Nel frattempo un prototipo in vtr. costruito e timonato da Michel Dufour vinceva, sempre nel 1967, la 12° edizione della Coppa Atlantica per barche di 18 piedi di rating con ben 16 nazioni patecipanti. La barca in legno costruita da Mostes si presentò subito molto veloce per la sua categoria e vinse tutte le regate, a parità di rating, alle quali partecipò. La barca venne quindi molto apprezzata e Mostes ebbe ben sette ordini di costruzione oltre a quella di Piano. Una di queste, era l’anno 1968, la acquistò Doi Malingri che con essa fece, in copia con Carlo Mascheroni, la traversata dell’Atlantico da Gibilterra a Savannah nel 1970 e ne fa testo il libro pubblicato da Mursia editore “Il log del Nina Boba”. Il Nina Boba oggi, ancora perfettamente navigante, si trova a Cagliari ed è di proprietà di un Consigliere dell’AMA: Marco Murgia. La barca in oceano si comportò in modo eccellente dimostrando grandi doti di marinità e navigabilità lungo le 4650mgm percorse.
Nel 1969 però Dufour conscio di aver progettato una barca molto innovativa e visto il successo degli otto prototipi in legno di Mostes che continuava a ricevere ordinazioni oltre alle già realizzate, gli ritirò la licenza di costruzione e fece costruire le prime barche in vtr di serie dal Cantiere Stratifiè Industriel a La Rochelle. Solo in seguito diede al cantiere il suo nome e iniziò a realizzare gli Arpège dal 69 al 75 anno in cui dovette chiudere per fallimento. Dufour era molto bravo nelle progettazioni ma molto meno, e lo dimostrò, nella conduzione di un’azienda e nella finanza. In totale gli Arpège costruiti furono oltre 1500, mantenendo sempre lo stesso scafo, aumentando solo il pescaggio a mt. 1,65 per gli Arpège da regata negli anni 74-75. Il nome Arpège derivò da una combinazione con il profumiere Lanvin che produceva il notissimo profumo Arpège, ancor oggi in vendita nelle profumerie dopo oltre 40 anni. Ma l’innovazione dello scafo Arpège in che cosa consiste? La nuova formula della velocità critica di uno scafo fù così formulata v=2,35x(radice quadrata)di L dove L =lunghezza al galleggiamento. La lunghezza L dell’Arpège in banchina è di mt. 6,75 a livello dell’opera viva ma, con il baglio massimo di 3,03 e un’inclinazione di 30°-35°, cosa che in andatura di bolina è più che normale, diventa di oltre mt. 7,50 e quindi la sua velocità critica aumenta di parecchio, circa mezzo nodo. Se osserviamo le barche a vela costruite oggi, hanno quasi tutte la prua perpendicolare all’acqua e la poppa che si trascina sulla scia. In questo modo una barca, a qualsiasi andatura, ha una velocità critica notevole perchè sfrutta al massimo la L = lunghezza al galleggiamento. Era l’uovo di Colombo ma qualcuno doveva pur arrivarci e questo qualcuno parrebbe essere stato Michel Dufour con l’Arpège”.
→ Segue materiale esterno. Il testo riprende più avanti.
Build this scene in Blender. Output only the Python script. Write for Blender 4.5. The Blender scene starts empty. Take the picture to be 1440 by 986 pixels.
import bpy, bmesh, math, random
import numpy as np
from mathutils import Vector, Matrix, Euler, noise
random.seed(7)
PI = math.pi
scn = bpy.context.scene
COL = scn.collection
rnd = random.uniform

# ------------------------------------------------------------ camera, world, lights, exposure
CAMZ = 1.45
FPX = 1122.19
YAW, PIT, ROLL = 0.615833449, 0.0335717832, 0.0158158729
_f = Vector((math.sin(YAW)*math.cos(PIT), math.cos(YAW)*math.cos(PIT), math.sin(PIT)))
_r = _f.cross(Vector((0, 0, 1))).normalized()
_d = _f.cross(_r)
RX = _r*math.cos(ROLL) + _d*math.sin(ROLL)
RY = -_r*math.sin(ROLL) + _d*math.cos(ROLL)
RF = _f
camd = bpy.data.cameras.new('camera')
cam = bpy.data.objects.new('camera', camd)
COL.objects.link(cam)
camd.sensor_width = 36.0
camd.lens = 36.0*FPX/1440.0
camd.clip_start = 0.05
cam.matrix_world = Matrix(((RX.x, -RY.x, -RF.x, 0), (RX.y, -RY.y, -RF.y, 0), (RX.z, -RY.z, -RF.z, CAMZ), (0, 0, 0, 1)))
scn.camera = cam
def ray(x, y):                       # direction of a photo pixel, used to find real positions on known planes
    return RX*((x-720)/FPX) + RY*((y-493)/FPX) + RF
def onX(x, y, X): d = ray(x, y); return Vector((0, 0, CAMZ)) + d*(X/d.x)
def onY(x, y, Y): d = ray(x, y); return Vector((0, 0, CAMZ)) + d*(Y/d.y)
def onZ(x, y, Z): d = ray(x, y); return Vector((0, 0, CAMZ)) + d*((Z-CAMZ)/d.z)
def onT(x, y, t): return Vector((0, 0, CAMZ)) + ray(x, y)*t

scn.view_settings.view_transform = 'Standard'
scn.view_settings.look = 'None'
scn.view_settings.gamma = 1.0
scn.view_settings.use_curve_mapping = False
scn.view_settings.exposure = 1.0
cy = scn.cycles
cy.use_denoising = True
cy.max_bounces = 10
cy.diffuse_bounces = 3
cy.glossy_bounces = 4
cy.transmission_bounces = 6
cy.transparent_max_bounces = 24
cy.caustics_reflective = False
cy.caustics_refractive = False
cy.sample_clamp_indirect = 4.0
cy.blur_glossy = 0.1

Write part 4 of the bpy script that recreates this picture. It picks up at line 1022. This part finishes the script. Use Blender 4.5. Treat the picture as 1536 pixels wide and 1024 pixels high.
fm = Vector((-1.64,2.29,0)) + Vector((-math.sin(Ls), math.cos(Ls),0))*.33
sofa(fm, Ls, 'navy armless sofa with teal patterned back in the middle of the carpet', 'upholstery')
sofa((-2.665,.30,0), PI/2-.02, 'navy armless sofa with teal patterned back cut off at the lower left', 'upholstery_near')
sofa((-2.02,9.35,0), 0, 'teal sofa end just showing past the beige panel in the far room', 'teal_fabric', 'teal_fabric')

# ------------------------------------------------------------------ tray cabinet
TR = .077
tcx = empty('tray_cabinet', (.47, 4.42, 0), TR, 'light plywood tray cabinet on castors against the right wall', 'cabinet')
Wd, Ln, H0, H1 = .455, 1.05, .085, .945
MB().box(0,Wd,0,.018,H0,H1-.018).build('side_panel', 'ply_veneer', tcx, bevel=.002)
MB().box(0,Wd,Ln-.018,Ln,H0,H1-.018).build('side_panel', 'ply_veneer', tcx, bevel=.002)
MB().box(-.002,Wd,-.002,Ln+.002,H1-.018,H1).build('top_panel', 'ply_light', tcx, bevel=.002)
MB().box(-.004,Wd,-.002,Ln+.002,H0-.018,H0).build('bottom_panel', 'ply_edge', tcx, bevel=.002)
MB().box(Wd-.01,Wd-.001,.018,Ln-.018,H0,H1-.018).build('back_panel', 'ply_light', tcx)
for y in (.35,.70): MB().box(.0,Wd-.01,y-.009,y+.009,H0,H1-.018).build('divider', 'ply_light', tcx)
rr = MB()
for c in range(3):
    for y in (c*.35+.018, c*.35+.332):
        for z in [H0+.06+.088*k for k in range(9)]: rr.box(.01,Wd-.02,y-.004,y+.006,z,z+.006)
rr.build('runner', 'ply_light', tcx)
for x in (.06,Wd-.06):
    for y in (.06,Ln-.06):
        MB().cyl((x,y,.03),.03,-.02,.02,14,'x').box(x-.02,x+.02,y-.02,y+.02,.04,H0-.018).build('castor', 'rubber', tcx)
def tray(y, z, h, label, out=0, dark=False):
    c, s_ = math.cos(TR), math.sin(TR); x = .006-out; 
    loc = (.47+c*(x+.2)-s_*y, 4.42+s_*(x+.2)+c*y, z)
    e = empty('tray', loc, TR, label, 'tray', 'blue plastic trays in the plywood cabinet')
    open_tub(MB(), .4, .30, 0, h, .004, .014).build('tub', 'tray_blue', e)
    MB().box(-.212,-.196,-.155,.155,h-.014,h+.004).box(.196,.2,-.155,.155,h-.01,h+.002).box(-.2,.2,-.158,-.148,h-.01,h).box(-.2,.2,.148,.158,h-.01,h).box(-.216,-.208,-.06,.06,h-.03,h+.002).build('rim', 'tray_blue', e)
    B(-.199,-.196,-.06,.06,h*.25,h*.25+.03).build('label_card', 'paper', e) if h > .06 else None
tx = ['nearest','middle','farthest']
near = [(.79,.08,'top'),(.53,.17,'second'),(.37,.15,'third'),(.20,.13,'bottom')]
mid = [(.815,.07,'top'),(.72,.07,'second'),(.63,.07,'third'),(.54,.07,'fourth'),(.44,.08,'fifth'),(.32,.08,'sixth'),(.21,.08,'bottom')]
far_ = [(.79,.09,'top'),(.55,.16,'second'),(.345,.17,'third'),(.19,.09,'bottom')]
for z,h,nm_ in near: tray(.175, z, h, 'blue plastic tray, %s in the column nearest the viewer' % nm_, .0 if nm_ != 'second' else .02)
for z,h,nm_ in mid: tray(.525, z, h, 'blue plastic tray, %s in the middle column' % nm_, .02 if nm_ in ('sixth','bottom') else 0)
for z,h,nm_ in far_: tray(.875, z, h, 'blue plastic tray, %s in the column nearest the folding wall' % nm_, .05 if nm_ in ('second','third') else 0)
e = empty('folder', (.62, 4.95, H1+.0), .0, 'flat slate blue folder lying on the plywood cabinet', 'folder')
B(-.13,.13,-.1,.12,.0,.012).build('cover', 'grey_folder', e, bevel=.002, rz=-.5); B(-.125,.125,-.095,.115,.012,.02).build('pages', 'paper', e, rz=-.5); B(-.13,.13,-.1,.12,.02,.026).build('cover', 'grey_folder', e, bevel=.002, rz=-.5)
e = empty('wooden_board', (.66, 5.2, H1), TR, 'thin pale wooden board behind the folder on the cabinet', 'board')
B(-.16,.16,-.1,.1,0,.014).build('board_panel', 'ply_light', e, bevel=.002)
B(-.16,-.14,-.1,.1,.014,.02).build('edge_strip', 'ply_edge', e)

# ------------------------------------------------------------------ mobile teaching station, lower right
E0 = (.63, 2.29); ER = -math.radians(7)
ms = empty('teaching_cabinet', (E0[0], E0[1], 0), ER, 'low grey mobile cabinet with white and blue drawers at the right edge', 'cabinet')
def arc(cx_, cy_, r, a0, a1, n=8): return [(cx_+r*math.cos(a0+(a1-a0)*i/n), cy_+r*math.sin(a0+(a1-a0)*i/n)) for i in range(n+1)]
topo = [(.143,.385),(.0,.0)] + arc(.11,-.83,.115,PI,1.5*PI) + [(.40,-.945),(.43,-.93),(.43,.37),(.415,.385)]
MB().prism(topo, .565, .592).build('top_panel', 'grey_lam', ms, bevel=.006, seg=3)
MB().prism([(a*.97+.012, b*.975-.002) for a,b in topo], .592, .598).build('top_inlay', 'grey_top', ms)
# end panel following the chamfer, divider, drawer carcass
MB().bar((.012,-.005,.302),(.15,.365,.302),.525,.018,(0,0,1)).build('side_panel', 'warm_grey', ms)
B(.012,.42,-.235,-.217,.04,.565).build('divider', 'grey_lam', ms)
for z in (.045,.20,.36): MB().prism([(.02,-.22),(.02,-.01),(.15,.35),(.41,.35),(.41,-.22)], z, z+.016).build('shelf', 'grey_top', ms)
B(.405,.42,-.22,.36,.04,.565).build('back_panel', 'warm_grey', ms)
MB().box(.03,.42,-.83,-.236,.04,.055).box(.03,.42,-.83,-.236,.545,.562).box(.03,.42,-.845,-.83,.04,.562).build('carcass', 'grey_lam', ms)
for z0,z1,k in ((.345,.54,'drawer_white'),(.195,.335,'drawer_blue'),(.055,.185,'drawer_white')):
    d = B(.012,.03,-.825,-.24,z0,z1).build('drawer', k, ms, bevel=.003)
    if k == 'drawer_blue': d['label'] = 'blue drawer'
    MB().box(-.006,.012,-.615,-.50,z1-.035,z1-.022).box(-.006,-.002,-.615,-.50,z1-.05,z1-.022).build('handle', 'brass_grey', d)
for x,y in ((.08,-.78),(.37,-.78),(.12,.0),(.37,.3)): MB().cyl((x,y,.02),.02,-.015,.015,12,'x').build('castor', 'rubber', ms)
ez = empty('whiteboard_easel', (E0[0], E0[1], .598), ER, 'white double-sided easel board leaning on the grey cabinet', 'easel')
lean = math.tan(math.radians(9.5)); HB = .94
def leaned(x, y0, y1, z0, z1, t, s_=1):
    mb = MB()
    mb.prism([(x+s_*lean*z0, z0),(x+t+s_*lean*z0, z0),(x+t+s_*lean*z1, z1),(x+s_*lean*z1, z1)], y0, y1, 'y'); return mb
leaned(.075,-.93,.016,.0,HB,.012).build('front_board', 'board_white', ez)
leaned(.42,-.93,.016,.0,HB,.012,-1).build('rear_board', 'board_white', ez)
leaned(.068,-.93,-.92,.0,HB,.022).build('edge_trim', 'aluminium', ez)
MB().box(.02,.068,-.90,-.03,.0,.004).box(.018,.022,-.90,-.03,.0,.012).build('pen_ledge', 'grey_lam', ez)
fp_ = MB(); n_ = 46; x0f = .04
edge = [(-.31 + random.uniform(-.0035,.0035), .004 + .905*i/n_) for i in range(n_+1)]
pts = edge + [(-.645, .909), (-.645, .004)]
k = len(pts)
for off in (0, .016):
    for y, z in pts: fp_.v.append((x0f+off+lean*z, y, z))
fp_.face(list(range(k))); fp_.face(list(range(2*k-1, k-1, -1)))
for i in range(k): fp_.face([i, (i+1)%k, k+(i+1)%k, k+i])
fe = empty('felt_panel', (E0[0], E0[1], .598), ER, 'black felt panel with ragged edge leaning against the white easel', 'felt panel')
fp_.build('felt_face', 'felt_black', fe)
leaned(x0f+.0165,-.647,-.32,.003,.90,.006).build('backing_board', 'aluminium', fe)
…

Si sa che oggi gli scafi sono progettati come un guscio di noce per poter raggiungere velocità impensabili qualche tempo fà e planano con estrema facilità, però questo comporta anche problemi di navigabilità e di sicurezza. In sostanza grande velocità si ma marinità poca: ingavonamenti di prua, il battere sull’onda e acqua che entra in andatura di poppa fin dentro la dinette, pescaggi poibitivi. Michel Dufour aveva progettato un pescaggio di soli mt. 1,35 con sotto in chiglia un bulbo detto ” siluro” di ghisa di 1,2 ton. Questo siluro, come era stato malignamente denominato allora e criticato, lo si ritrova oggi, a distanza di 40 anni, dopo infinite ma infrottuose sperimentazioni per trovarne un’alternativa, anche sugli scafi di Coppa America come Alinghi, Luna Rossa, New Zealand, Oracle etc. Sulle caratteristiche velocistiche e sulla grande navigabilità dell’Arpège ci sono varie testimonianze. Le più accreditate sono quelle di Eric Tabarly che comparava le prestazioni dei suoi nuovi Pen Duick, confrontandoli in mare con il Blue Arpège di Jean Yves Terlain e ne parla nel suo libro ” De Pen Duick en Pen Duick” Arthaud editeur. Correva il 1969 e il Pen Duick V in alluminio di Tabarly, definito una barca spaziale, vinse la Transpacifique, in solitario. Al secondo posto assoluto arrivò l’Arpège di Terlain la più piccola barca in regata. In Bretagna a Lorient, patria di Tabarly, la comunità ha costruito un modernissimo Museo ” Citè de la voile” dove si possono ammirare, splendidamente restaurati ben quattro Pen Duick e ripercorrere la straordinaria, purtroppo breve, vita di questo eccezionale skipper. Si fa riferimento solo ai vari Pen Duick, naturalmente ma c’è anche un’altra, sola, barca presente ed esposta con vari modellini in scala: l’Arpège di Michel Dufour. Le scuole di vela più famose al mondo, quella di Caprera e quella dei Glenans, che hanno sfornato decine dei più grandi velisti, hanno usato negli anni ’70 come barche scuola gli Arpège. Uno degli istruttori è stato Fauconnier padre dei due fratelli titolari dei records di traversata Atlantica in solitario.